Mãos que acidentalmente se tocam e lábios que ocasionalmente um dia se encontraram não contam mais histórias épicas, resumem-se a 147 caracteres, apenas.
E de repente um vácuo de objetivos ou de quereres coletivos, ou de desafios. Não é um desafio acordar, tomar café, bater ponto e voltar pra casa, é e não é. Um desafio seria mudar essa sequência para realizar algo realmente que te encante durante todo o dia e toda a vida.
Algo tão encantador quanto uma aurora boreal, ou um gato andando de guarda-chuva, algo realmente diferente e capaz de te deixar absorto em seus pensamentos por uma vida, algo que nos conectasse a nós mesmos e nos aproximasse uns dos outros.
Uma derrubada das paredes, um trator, um taque militar, a ausência total e completa daquilo que nos faz únicos para que simplesmente fôssemos um.

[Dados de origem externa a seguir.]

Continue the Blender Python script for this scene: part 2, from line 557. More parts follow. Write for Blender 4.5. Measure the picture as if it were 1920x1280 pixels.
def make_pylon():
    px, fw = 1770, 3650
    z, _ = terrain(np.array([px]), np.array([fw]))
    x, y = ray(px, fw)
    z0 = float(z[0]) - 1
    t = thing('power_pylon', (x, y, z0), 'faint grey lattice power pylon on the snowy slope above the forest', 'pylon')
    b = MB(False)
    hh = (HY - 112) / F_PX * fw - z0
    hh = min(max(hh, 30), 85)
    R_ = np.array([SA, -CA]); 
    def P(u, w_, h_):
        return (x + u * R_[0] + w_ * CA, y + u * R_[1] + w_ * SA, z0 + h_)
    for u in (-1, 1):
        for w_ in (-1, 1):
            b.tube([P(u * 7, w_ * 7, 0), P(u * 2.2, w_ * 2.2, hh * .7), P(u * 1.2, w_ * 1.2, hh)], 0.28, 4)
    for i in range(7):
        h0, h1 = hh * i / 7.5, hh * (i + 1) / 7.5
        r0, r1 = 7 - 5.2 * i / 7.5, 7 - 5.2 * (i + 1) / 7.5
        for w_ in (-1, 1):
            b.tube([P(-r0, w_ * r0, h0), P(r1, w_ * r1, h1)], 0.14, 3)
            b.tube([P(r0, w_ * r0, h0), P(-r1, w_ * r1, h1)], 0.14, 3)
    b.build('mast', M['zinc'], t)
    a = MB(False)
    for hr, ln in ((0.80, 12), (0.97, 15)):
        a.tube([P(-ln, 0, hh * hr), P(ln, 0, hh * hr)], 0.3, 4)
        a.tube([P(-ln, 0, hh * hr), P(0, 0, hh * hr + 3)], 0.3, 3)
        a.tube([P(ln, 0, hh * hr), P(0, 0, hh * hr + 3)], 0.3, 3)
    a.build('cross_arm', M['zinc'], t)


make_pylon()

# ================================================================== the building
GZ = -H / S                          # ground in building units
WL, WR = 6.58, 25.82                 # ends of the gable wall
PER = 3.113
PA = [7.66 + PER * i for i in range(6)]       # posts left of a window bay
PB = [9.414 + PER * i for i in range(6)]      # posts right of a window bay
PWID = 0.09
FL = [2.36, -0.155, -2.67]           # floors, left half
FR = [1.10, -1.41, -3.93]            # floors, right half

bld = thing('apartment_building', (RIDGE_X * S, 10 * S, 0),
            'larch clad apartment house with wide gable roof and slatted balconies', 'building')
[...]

A chuva não lava nossas almas. Lava as ruas, talvez, alaga as casas, alivia o calor. A única e eficiente forma de lavar a alma é com gotas lacrimais.
Que não percamos o encanto delas, e que não nos percamos delas na chuva. Ou nos dias.
Ou na vida.

sábado, 11 de janeiro de 2014

Gelo.

Um querer urbano invade o quarto iluminado por tocos de velas.
Seus pés dançam entre os lençóis enquanto enrosca seus dedos nas cortinas.
Pensa em desejos e em medos reprimidos, em opressão e reação, mas não deixa de sentir na ponta da língua uma frase feita para o choque.
Imagina o fim dos diálogos que vê passar sob a janela, mais uma vez enroscando sua mão no pano roto que a separa das ruas, medo e intimidade onde não há segredos.
Toca o chão gelado e sente o calafrio subir sua espinha e, num momento, imagina uma cama de cubos de gelo.
E se arrepia.
Em busca da sensação toca o corpo desnudo no chão.
Busca experiências que há muito se afastaram de suas vontades, sente como se muitas mãos percorressem sua pele.
Levanta-se, e nua, atravessa a porta e se entrega à efervescência da rua.
Destroçada como um porco, observa cada pedaço de si alimentando aqueles que buscam pela mesma diversão que ela imagina encontrar.
A cada mordida no seu corpo frio sente o prazer que lhe fora negado.
Carne, sente a vida fluir. Morte, espera o medo aguar.